If, in the Netherlands, civic integration was a clear departure from its previous "ethnic minorities' policy", civic integration in France [1] is more of a continuation of its old assimilationist approach. The earliest incarnation of French civic integration were the "introduction platforms" (plates-formes d'accueil), voluntary half-day instruction to certain categories of newcomers (originally only family migrants), which were introduced by the socialist Jospin government in 1998.
Demonstration für die Rechte von Migranten in Paris 2007.Demonstration championing the rights of migrants in Paris. (© picture-alliance / Godong)
In July 2003, the Gaullist Raffarin government launched a more ambitious program called "contracts for reception and integration" (Contrats d'accueil et de l'intégration, CAI). It consists of one day of civics instruction, followed (when deemed necessary) by a maximum of 500 hours of French language instruction. Interestingly, only about one-third of newcomers are targeted for enrollment in a French language course. This is because the majority of French newcomers are Francophone, which is an asset that distinguishes the French from the Dutch or German civic integration challenges, where language acquisition is a much more pressing concern.
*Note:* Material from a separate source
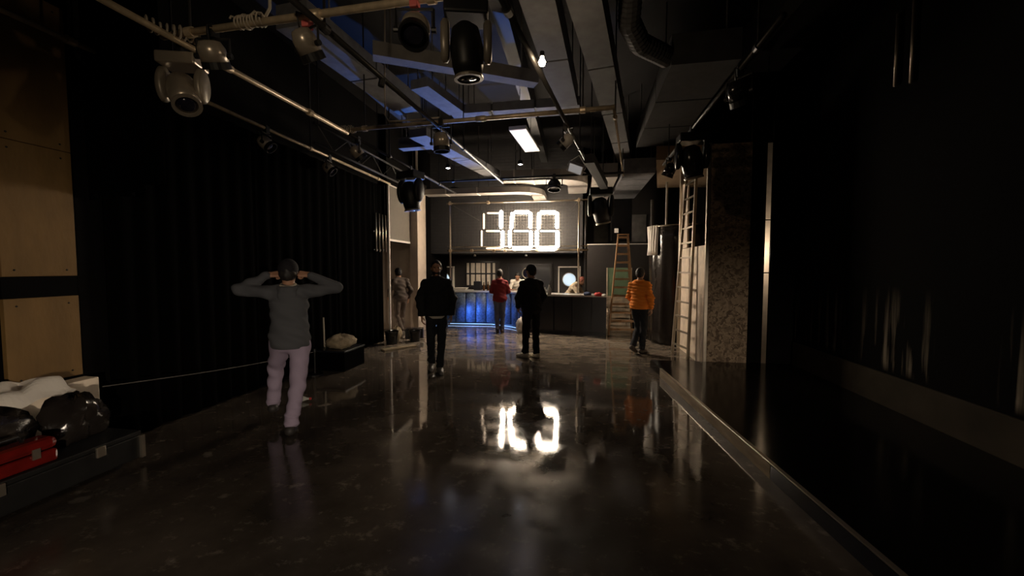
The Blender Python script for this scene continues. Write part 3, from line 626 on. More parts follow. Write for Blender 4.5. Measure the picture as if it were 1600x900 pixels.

Compared to the Dutch case, the move in France from voluntary to compulsory courses and toward more punitive sanctions occurred more gradually. In the first year of CAI's existence, about 90% of eligible newcomers signed an integration contract, but only 65% of those who were prescribed a French language course followed up on this. This provided the impetus for making CAI obligatory. The first step in this direction was the Loi Sarkozy of November 2003 restricted access to legal permanent residence and made the receipt of a ten-year residence card dependent on l'intégration republicaine, defined in the law as "knowledge of French language and of the principles that constitute the French Republic." Most importantly, family migrants (spouses and minor children), who previously had direct access to a ten-year residence card (or at least the same residence status as the sponsor), now received only a renewable temporary card for one year, and only after two years could they apply for the ten-year card, subject to the intégration républicaine proviso.

While the first Loi Sarkozy did not specify how intégration républicaine was to be formally determined, the next logical step was to determine such integration in terms of the integration contract (CAI), and to make CAI itself obligatory for a ten-year residence card. This promptly occurred in the second immigration law passed under Sarkozy's second term as interior minister, in spring 2006. The comprehensive "law of immigration and integration", whose stated purpose is to "fashion the face of France for the next 30 years", epitomises the general logic of Europe's current transformation of immigration and integration policy. In Sarkozy's terms, the new law is to bring about a fundamental change from "unwanted" (subie) to "chosen" (choisie) immigration. This implies an opening for highly-skilled migrants, and a parallel closing for presumably lower-skilled family and asylum migrants – the closing being a major purpose of "civic integration", not only in France.